- [The task]: Pick out every line with the word "part" and copy it.

- [Data segment]:
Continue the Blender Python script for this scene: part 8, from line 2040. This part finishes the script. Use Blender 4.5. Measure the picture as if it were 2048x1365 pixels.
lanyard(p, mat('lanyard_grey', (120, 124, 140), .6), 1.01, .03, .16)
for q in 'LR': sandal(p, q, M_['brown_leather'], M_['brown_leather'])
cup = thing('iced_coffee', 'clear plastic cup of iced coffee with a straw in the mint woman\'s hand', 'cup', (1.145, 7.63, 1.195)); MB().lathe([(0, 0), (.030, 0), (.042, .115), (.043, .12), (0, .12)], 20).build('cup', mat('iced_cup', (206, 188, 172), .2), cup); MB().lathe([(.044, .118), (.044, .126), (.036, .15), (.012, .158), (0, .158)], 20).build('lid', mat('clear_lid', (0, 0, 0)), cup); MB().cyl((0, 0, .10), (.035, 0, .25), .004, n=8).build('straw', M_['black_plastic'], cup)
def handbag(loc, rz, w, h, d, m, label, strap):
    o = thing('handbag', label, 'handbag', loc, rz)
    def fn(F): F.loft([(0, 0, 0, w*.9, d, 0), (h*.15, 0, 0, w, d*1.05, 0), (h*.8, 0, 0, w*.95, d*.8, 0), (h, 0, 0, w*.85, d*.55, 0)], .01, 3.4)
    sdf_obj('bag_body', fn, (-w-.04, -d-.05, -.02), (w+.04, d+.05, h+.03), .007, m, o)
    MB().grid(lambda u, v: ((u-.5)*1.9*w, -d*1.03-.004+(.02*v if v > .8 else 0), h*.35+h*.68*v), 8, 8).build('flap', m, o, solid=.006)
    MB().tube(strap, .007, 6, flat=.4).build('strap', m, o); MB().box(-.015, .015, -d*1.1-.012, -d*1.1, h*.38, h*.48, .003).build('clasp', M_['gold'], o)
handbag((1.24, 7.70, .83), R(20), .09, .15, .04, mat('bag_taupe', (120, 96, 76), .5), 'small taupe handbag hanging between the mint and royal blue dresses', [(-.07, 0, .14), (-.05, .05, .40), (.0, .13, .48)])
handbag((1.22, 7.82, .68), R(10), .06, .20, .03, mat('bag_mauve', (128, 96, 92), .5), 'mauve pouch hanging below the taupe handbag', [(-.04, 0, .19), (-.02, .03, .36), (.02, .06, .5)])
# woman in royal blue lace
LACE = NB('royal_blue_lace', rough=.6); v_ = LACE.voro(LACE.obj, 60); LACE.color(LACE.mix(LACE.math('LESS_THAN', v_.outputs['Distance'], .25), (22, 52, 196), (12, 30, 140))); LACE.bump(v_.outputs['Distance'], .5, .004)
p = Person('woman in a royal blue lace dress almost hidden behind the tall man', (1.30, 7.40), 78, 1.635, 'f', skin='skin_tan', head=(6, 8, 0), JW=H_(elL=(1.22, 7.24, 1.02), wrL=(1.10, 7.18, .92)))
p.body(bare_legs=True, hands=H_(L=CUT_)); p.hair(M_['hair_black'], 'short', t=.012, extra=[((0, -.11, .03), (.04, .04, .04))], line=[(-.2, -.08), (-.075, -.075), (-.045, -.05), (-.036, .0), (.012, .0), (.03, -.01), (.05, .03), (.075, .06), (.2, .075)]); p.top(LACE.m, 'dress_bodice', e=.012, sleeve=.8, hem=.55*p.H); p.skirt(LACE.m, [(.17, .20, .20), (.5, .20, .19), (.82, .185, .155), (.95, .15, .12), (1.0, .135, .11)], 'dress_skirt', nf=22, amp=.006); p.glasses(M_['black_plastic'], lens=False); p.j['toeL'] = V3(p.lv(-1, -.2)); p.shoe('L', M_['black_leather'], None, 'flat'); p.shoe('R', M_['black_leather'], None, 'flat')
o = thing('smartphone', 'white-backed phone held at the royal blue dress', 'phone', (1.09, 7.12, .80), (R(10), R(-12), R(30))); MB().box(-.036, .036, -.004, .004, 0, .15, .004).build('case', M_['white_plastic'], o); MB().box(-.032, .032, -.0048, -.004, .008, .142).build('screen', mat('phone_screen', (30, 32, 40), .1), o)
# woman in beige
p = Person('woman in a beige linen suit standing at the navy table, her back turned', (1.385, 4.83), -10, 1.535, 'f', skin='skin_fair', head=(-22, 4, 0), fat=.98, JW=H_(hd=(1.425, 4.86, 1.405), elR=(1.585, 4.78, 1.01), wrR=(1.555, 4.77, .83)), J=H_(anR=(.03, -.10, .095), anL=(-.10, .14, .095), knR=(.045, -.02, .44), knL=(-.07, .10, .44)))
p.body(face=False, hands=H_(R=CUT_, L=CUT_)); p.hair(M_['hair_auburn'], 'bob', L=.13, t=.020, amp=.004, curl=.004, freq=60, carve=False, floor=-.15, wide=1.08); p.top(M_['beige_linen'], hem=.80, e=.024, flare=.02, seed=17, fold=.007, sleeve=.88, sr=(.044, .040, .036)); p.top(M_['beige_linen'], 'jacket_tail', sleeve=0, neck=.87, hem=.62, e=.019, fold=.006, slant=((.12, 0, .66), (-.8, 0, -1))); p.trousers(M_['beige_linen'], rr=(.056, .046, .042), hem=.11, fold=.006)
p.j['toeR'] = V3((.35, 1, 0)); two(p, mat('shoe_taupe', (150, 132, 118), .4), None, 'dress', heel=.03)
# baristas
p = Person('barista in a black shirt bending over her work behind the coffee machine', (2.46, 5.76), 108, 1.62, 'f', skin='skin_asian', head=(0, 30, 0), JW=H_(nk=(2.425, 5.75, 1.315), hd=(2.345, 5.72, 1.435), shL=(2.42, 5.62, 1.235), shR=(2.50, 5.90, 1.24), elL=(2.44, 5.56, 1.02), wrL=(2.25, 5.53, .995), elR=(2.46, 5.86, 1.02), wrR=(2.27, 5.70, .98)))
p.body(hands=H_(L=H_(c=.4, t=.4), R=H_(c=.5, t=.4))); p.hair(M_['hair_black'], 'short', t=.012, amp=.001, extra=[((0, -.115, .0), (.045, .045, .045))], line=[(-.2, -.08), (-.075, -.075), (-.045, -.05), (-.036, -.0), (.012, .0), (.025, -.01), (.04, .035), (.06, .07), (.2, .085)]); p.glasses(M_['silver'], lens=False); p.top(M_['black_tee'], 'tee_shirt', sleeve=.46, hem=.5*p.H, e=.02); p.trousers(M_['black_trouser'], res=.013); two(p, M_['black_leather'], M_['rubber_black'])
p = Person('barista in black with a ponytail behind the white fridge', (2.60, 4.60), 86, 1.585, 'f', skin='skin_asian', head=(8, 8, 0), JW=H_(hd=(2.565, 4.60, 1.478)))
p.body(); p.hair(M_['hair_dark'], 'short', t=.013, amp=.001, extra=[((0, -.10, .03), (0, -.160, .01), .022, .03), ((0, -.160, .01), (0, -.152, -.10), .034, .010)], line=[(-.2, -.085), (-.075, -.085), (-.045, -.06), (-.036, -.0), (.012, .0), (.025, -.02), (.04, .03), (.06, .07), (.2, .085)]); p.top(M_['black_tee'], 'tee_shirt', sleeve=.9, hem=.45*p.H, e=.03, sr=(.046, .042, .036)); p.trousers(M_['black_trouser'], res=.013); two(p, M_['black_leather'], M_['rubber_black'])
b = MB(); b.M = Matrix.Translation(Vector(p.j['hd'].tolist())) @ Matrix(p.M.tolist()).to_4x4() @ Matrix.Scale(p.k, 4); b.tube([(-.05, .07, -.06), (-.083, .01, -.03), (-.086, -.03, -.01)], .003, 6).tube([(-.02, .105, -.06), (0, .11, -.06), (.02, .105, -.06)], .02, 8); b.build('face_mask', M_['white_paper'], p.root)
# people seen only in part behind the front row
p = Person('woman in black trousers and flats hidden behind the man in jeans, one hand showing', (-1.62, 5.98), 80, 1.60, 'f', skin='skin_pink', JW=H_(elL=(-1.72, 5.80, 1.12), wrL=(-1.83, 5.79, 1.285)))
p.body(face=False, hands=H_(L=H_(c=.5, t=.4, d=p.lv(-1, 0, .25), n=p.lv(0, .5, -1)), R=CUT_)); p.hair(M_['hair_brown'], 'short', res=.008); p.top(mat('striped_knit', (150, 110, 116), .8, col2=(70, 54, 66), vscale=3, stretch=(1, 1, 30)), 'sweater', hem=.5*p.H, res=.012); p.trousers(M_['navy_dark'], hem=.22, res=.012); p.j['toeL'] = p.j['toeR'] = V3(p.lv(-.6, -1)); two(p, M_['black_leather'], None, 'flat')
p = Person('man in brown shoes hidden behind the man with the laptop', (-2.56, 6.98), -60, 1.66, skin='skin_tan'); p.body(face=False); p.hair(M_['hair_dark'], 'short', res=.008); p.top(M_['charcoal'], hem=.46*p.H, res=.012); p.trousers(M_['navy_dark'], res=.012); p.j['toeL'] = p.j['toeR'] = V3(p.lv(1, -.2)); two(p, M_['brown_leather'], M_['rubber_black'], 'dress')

- [Task result]:
Continue the Blender Python script for this scene: part 8, from line 2040. This part finishes the script. Use Blender 4.5. Measure the picture as if it were 2048x1365 pixels.
# people seen only in part behind the front row